Thrust into the roiling culture of a people and language he barely knows, Adam grudgingly follows the instructions leading him to the extremely impoverished streets of Cavite City, about 20 miles southwest of Manila. The voice on the end of the phone taunts him constantly, challenging his manhood and upbraiding him for his discomfort with speaking Tagalog.

Gamazon and Dela Llana adroitly involve the viewer in Adam's plight, using the classic storytelling device of placing the audience in the same predicament as the protagonist. Adam is not a particularly sympathetic character initially, but Dela Llana's hand-held camera and the film's breakneck editing place us squarely in Adam's shoes. There is no choice but to go along for the ride.

The only pauses the film takes are when Adam stops to catch his breath — which are also the points at which a dead body or a severed finger in a cigarette carton are mostly likely to turn up. The hot, humid environment practically sweats through the screen, and when Adam crosses a garbage dump holding his nose it is easy to imagine its pungency.

As the voice on the phone leads him through a series of increasingly dangerous errands, Adam gets a harsh reawakening of his Filipino heritage. Though the film seldom deviates from its thriller format, Gamazon and Dela Llana astutely weave in matters of political, cultural and religious importance, elevating "Cavite" well above mere genre.

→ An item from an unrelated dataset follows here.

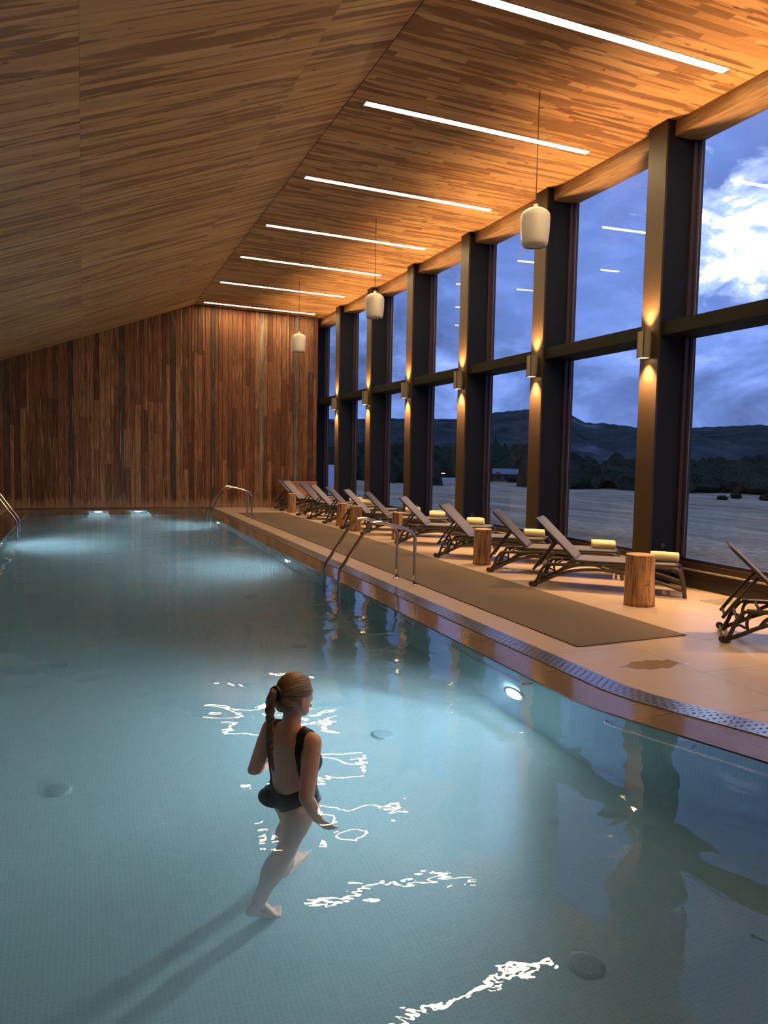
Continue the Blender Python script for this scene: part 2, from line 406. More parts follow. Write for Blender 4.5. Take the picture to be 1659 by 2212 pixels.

On screen throughout, sometimes at invasively close quarters, Gamazon holds the screen like a pro. Desperate and angry, Adam resents the orders he's given but painfully transforms himself from a callow, inward-looking American to a battle-weary citizen of the world. We never learn what Adam's hopes and aspirations are, but by the end of the film we've been shown a character study of a young man who agonizingly learns who he really is.

Gamazon and Dela Llana use the hardscrabble guerrilla filmmaking to their advantage in carving out a smart film that explores Adam's hard-boiled cultural rebirth as he journeys through the back alleys and dusty squatters' camps of his homeland. The imaginative filmmakers also manage to keep what could easily have been a gimmick fresh and compelling to the end.

'Cavite'

MPAA rating: Unrated

A Truly Indie release. Writer-directors Ian Gamazon, Neill Dela Llana. Producers Gamazon, Dela Llana, Quynn Ton. Director of photography Dela Llana. Editors Gamazon, Dela Llana. Music Ato Mariano. In English and Tagalog with English subtitles. Running time: 1 hour, 20 minutes.